If there's a concern about the midfield it's that it's small. The three best inside mids - Neale, Zorko and Lyons - are 177cm, 175cm and 184cm. Against Geelong, a side with a giant, physical midfield, the Lions were overwhelmed and smashed around the contest. When everything was going wrong against the Cats, they couldn't stop the deluge because they couldn't get their hands on the ball. Clearances aren't everything but they do matter, and the Lions rank ninth in clearance differential this season, effectively breaking even.
Most of the time, the Lions make up for their lack of size with speed and insect-like violence. The Brisbane pressure around the ball is tenacious - a lot of fast bodies constantly harassing. They move quickly and accurately with the ball too, always looking to play on, always looking for the angle inboard to the corridor to open everything up.
Daniel Rich is especially adept at that one particular pass, bulleting or looping, either way, a pinpoint kick from the back flank into the middle of the ground.

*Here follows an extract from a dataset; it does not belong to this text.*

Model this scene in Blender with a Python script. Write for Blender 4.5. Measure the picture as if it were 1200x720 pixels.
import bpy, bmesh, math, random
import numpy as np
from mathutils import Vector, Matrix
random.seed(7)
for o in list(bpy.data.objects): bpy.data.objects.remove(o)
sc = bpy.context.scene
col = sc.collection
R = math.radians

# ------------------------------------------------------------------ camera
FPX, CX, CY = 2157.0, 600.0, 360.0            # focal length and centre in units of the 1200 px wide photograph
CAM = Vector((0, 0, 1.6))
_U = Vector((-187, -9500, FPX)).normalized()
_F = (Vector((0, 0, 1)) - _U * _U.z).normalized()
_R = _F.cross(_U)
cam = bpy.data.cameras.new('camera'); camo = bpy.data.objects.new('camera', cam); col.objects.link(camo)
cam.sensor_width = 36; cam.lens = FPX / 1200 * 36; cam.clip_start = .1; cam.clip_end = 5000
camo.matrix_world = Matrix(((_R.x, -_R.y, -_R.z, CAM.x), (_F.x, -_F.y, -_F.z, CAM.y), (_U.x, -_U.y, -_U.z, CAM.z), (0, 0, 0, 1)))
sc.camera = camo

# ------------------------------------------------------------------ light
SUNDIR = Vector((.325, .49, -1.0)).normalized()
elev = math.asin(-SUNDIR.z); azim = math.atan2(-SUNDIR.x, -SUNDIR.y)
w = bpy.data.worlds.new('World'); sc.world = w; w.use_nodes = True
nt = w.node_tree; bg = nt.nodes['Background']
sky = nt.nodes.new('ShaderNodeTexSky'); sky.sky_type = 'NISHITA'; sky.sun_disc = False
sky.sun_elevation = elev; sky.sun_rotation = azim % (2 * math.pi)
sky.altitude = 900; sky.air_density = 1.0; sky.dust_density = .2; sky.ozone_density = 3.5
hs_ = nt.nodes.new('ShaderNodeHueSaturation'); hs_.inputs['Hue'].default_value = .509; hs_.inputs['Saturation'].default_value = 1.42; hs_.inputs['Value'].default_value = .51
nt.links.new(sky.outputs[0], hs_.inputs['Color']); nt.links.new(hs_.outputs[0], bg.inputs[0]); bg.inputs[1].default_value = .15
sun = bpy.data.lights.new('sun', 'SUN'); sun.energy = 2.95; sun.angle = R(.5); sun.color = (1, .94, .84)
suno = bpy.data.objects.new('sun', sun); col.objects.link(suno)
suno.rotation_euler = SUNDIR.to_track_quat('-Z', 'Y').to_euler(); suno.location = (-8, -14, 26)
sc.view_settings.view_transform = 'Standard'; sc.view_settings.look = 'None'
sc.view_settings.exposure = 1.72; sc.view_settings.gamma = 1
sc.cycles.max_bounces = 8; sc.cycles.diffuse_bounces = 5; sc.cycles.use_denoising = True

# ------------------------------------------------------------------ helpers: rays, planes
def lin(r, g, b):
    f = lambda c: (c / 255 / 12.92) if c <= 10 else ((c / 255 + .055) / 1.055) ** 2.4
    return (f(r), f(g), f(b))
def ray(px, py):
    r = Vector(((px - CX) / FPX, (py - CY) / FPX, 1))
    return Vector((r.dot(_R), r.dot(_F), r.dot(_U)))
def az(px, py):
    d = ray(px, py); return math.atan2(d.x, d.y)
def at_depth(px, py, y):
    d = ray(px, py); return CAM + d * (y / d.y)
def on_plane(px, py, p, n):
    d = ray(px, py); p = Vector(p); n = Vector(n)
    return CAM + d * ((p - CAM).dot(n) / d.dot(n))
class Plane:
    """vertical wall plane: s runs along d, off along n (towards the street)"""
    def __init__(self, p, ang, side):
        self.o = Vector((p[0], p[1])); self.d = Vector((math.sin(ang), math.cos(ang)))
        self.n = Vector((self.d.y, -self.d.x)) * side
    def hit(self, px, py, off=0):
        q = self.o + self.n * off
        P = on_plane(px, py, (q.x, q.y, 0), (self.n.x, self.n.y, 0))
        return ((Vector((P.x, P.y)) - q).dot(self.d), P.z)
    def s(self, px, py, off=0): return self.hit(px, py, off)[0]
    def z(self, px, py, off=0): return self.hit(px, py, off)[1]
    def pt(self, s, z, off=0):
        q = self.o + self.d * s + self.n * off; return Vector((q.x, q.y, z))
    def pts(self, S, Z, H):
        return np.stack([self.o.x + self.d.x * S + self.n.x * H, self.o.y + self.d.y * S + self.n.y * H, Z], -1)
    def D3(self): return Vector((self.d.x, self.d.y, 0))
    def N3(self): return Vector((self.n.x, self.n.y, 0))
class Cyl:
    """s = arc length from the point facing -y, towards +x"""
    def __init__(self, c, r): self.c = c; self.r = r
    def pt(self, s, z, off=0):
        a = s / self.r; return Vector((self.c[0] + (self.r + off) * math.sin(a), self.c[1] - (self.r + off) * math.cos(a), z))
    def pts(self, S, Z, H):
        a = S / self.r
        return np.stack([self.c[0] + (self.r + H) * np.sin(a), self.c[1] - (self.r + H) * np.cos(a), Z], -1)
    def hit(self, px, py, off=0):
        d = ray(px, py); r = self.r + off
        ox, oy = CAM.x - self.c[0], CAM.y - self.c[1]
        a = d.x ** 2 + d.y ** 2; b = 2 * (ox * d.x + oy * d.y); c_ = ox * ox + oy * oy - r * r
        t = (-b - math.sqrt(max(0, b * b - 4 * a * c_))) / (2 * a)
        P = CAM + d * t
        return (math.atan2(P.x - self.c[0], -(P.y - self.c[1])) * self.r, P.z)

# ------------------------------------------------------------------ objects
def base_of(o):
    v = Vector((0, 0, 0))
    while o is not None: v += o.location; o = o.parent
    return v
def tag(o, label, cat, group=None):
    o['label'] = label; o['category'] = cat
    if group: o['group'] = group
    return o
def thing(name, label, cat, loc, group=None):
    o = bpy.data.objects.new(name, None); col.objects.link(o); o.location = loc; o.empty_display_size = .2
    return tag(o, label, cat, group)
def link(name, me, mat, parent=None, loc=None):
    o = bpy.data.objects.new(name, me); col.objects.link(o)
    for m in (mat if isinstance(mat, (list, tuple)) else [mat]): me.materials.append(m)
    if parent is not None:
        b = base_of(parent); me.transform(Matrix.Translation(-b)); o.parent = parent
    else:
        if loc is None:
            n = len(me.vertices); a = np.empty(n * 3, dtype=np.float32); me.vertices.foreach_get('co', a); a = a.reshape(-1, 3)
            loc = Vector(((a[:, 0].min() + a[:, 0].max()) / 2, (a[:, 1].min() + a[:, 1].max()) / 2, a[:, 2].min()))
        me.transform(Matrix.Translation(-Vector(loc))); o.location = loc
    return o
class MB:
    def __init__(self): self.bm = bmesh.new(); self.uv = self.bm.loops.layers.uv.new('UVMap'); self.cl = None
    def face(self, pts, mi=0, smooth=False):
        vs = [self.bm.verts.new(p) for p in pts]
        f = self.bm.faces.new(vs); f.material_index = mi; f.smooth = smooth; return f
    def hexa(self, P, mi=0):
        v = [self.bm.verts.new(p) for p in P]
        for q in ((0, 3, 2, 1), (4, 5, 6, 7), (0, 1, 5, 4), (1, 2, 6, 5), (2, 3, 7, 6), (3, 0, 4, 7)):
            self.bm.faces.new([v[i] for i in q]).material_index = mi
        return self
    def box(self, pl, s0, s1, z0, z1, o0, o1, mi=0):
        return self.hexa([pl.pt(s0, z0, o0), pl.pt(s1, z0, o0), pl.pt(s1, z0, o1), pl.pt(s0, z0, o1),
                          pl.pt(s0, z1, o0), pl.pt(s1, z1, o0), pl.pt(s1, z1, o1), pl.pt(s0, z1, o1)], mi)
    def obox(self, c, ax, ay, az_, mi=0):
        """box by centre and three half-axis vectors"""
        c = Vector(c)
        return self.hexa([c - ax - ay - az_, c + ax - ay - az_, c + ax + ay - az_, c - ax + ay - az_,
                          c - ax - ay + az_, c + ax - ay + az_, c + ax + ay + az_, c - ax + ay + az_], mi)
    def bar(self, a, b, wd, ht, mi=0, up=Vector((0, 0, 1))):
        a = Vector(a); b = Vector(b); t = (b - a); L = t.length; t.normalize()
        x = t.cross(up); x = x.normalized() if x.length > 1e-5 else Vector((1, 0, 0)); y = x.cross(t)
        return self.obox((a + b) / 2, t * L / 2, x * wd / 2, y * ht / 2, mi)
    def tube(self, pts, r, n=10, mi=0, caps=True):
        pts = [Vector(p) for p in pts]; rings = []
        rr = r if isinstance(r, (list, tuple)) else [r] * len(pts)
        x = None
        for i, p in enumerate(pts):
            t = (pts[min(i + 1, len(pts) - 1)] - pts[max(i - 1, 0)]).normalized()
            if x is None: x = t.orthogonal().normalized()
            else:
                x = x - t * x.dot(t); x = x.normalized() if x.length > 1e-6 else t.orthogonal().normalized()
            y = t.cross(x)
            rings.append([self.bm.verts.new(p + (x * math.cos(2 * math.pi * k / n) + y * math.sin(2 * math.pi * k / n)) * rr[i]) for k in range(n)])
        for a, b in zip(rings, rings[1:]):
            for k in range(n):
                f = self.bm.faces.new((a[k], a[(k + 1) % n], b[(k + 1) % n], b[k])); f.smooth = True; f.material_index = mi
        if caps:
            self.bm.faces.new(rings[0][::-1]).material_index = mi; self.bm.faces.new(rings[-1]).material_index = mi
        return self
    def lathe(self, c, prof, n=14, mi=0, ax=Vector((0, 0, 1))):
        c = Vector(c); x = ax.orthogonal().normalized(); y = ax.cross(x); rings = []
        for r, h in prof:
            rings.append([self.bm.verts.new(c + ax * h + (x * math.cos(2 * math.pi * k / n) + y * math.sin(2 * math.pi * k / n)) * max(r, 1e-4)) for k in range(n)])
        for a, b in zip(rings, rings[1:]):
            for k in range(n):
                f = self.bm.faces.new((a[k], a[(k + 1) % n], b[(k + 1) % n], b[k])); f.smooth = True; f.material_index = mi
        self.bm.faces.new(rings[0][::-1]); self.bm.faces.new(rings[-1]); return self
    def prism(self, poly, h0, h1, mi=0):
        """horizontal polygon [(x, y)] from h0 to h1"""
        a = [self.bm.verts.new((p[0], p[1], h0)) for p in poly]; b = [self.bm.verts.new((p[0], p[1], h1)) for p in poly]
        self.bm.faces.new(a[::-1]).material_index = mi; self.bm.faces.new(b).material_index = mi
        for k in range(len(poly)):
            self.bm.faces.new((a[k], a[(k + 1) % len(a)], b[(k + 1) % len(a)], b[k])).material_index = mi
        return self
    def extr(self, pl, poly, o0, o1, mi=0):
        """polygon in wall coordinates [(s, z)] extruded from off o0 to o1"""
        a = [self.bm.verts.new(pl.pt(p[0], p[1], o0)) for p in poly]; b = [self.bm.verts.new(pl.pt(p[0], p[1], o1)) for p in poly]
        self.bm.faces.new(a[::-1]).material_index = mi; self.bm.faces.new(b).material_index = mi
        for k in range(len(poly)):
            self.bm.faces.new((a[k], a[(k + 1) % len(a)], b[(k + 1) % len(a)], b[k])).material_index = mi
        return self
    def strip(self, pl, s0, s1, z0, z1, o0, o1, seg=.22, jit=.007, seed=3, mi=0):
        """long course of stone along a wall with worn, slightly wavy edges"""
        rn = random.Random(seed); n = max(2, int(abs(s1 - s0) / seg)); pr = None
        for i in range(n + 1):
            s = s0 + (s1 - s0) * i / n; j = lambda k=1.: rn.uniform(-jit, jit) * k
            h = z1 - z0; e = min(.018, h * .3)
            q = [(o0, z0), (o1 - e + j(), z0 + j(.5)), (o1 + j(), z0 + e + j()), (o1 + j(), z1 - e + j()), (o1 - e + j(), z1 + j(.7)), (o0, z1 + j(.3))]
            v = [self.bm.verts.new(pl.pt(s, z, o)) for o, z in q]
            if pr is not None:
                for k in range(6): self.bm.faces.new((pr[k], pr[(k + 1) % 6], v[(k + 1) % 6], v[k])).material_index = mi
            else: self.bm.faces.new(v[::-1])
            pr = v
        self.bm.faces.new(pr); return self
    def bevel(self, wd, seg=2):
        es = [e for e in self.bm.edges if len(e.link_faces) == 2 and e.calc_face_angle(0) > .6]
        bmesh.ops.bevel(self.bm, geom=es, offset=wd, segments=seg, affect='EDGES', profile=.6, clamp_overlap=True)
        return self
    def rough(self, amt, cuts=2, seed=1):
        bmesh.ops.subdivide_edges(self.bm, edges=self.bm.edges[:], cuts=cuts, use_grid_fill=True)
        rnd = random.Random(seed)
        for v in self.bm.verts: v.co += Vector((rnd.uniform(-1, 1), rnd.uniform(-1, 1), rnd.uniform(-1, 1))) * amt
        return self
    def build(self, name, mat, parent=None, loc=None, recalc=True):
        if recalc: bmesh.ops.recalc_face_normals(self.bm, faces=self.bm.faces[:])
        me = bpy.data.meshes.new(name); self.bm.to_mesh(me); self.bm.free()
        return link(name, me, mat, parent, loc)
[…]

Against the Giants, the Lions played on their terms, in a wide open, frenetic game. Their speed, skill and aggression in moving the ball creatively defined the game and the result. When the Giants made their charge late, the Lions didn't retreat, and instead kept on attacking. In the fourth quarter, they didn't so much nurse a lead as they put it on a motorbike.

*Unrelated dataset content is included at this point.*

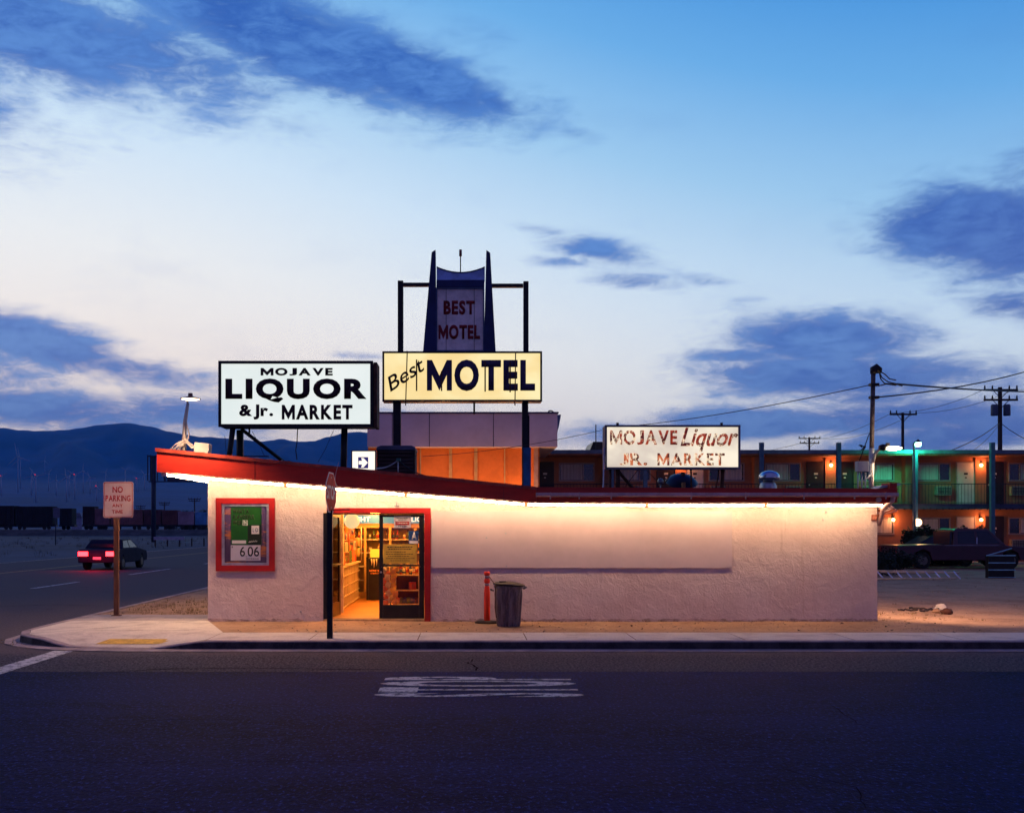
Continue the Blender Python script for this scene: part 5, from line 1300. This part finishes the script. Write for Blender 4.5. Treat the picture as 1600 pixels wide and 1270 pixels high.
# office block: pale parapet over orange panels
YO1 = 46.0
of = thing('motel_office', (0, YO1 + 4, .13), 'motel office with a grey panelled parapet above lit orange wall panels', 'office building')
px0, px1 = X(574, YO1), X(871, YO1); pz0, pz1 = Z(698, YO1), Z(646, YO1)
b = MB(); b.box(px0, px1, YO1, YO1 + 8, pz0, pz1); b.build('parapet', mat('parapet_panel', (.52, .47, .54), .8, var=.07, vscale=.5), of)
b = MB(); b.box(px0 - .05, px1 + .05, YO1 - .05, YO1 + 8.05, pz1 + .003, pz1 + .07); b.build('parapet_cap', M_navy, of)
for px in (613, 671, 771, 826):
    b = MB(); b.box(X(px, YO1) - .012, X(px, YO1) + .012, YO1 - .006, YO1 - .001, pz0, pz1); b.build('panel_seam', M_darkmetal, of)
b = MB(); b.prism([(X(871, YO1), Z(676, YO1)), (X(874, YO1), Z(664, YO1)), (X(877, YO1), Z(647, YO1)), (X(870, YO1), Z(648, YO1))], 'y', YO1 + .1, YO1 + .8); b.build('scupper', mat('scupper_blue', (.10, .16, .30), .5), of)
b = MB(); b.tube([(X(861 + 4 * math.cos(a / 5 * math.pi), YO1), YO1 + .2, pz1 + .07 + .08 * math.sin(a / 5 * math.pi)) for a in range(6)], .03, 5); b.build('roof_loop', M_darkmetal, of)
YO3 = YO1 + .7
b = MB(); b.box(X(575, YO3), X(843, YO3), YO3, YO3 + 7, .1, pz0 - .003); b.build('wall', mat('office_orange', (.62, .17, .035), .85, var=.10, vscale=.8, bump=.1, bscale=12), of)
M_bat = mat('cream_batten', (.50, .30, .13), .7, var=.1)
for px, w_ in ((657, 2), (704, 5), (743.5, 5), (788.5, 1.8)):
    b = MB(); b.box(X(px - w_ / 2, YO3), X(px + w_ / 2, YO3), YO3 - .06, YO3 - .002, .12, pz0 - .004); b.build('batten', M_bat, of)
b = MB(); b.box(X(834, YO3), X(840.5, YO3), YO3 - .12, YO3 - .002, .12, pz0 - .004); b.build('corner_pier', mat('grey_pier', (.38, .24, .20), .8), of)
for px in (690, 800):
    l_ = bpy.data.objects.new('porch_lamp', None); COL.objects.link(l_); l_.parent = of; x = X(px, YO3); l_.location = Vector((x, YO3 - .4, 2.6)) - of.location
    b = MB(); b.ball((x, YO3 - .4, 2.6), .12, 12); b.build('lamp_bulb', M_wl, l_); b = MB(); b.box(x - .05, x + .05, YO3 - .42, YO3 - .003, 2.70, 2.78); b.build('lamp_bracket', M_mdoor, l_)
    ld = bpy.data.lights.new('porch_light', 'POINT'); ld.energy = 260; ld.color = (1, .46, .18); ld.shadow_soft_size = .12
    o = bpy.data.objects.new('porch_light', ld); COL.objects.link(o); o.parent = l_; o.location = (0, -1.0, .1)

# green lamp post
YGL = 50.4; gx = X(1430, YGL)
gp = thing('green_lamp_post', (gx, YGL, .13), 'tall slim lamp post with a glowing green lantern in front of the motel', 'lamp post')
b = MB(); b.tube([(gx, YGL, .1), (gx - .06, YGL, Z(700, YGL)), (gx - .09, YGL, Z(694, YGL))], [.07, .05, .05], 8); b.build('pole', mat('green_lit_pole', (.16, .30, .30), .6, var=.15), gp)  # the lamp's own light put into the pole colour as teal
b = MB(); b.tube([(gx - .09, YGL, Z(694, YGL)), (gx + .02, YGL, Z(690, YGL))], .04, 6); b.lathe([(.0, .16), (.05, .10), (.16, .0), (.17, -.03)], (gx + .14, YGL, Z(690.5, YGL)), 14); b.build('hood', M_darkmetal, gp)
b = MB(); b.lathe([(.15, 0), (.15, -.06), (.12, -.18), (.0, -.2)], (gx + .14, YGL, Z(691.5, YGL)), 14); b.build('lantern', emit('green_glow', (.35, 1, .70), 14), gp)
point('green_light', (gx + .14, YGL + .35, Z(700, YGL) + .05), 300, (.03, 1, .42), .15, gp)

# ================================================================== YARD BESIDE THE STORE
# ladder lying on its edge
YLd = 36.0
la = thing('ladder', (X(1440, YLd), YLd, .13), 'long metal ladder lying on its side along the edge of the dirt lot', 'ladder')
for (py0, py1, a, c, yy_) in ((892, 893, 1368, 1484, .25), (904, 903, 1366, 1494, 0), (894, 895, 1380, 1503, .22)):
    b = MB(); b.tube([(X(a, YLd), YLd + yy_, max(.17, Z(py0, YLd))), (X(c, YLd), YLd + yy_, max(.17, Z(py1, YLd)))], .032, 6); b.build('rail', mat('ladder_rail', (.62, .46, .30), .5, metal=.1), la)
for k in range(9):
    px = 1375 + k * 15; b = MB(); b.tube([(X(px, YLd), YLd + .24, Z(893, YLd)), (X(px + 6, YLd), YLd + .01, .17)], .026, 6); b.build('rung', mat('ladder_rung', (.58, .60, .80), .4, metal=.1), la)
# slatted stand
YSl = 37.5
gs = thing('slatted_rack', (X(1566, YSl), YSl, .13), 'low dark rack with pale horizontal bars in front of the pickup', 'rack')
b = MB(); b.box(X(1546, YSl), X(1586, YSl), YSl + .05, YSl + .3, .12, Z(868, YSl)); b.build('rack_body', M_black, gs)
for py in (867.5, 879, 890, 902):
    b = MB(); b.box(X(1545, YSl), X(1587, YSl), YSl, YSl + .045, max(.14, Z(py + .9, YSl)), Z(py - .6, YSl)); b.build('bar', mat('rack_bar', (.22, .48, .62), .4, metal=.1), gs)
b = MB(); b.tube([(X(1541, YSl), YSl, Z(868, YSl)), (X(1581, YSl), YSl, Z(856.5, YSl))], .02, 5); b.build('strut', mat('rack_bar', (0, 0, 0)), gs)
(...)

At one end, Harris Andrews was the best player on the ground, a wonderful, courageous, genius pest who feasts on intercept marks.
At the other, Cam Rayner won the match for Brisbane, a towering mark late in the third quarter and then a dribbled goal in the fourth confirming the win.
Rayner had one moment in the second quarter, during a midfield burst, where he slid a left foot kick into Charlie Cameron that was so clean and perfect that the commentators assumed it must have been a fortuitous shank. In time Rayner will likely be the force of size and power to take the midfield to the next level.
Until then, though, it will remain excellent, but perhaps with a ceiling defined by height.